About my previous entry

Mother kept each one of those items I blogged about yesterday for reasons of her own.

She kept the candy bar, I believe, to remind her of the beau who once bought her a Milky Way. I imagine that, in the middle of the depression, five cents for a candy bar was about all any hired farm hand could spare for his sweetie. I'm not sure if my dad was the one who bought it for her; I think she was also sweet on a couple of other fellows before she hooked up with him.

This is the entry Daddy left in Mother's autograph book when they were courting. I'd know his left-handed scrawl anywhere.

Mother kept several of those perfect attendance awards like the one in the picture. After completing the eighth grade, she returned to her one-room schoolhouse and took seventh and eighth grades over again, simply because she loved school and learning. She told me that her dad didn't think high school was a good thing for young ladies... he felt it made them too "worldly". So she didn't have that option. Oh, and the "Cora Smith" who signed the certificate was her teacher. Many years later that same lady was my fourth-grade teacher.

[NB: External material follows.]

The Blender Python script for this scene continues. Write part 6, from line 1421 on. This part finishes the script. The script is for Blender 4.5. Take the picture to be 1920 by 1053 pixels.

About the sale bill: My Uncle Leo eventually bought that farm and raised his family there. I don't know whether he bought it directly from my parents, though. We only could have lived there for a couple of months during the summer of my birth. I know this because I was born in Iowa in July, and the sale date is October. My parents never tried owning their own home again until 1957, in Kansas City.

This is my Uncle Leo's page from Mother's autograph book.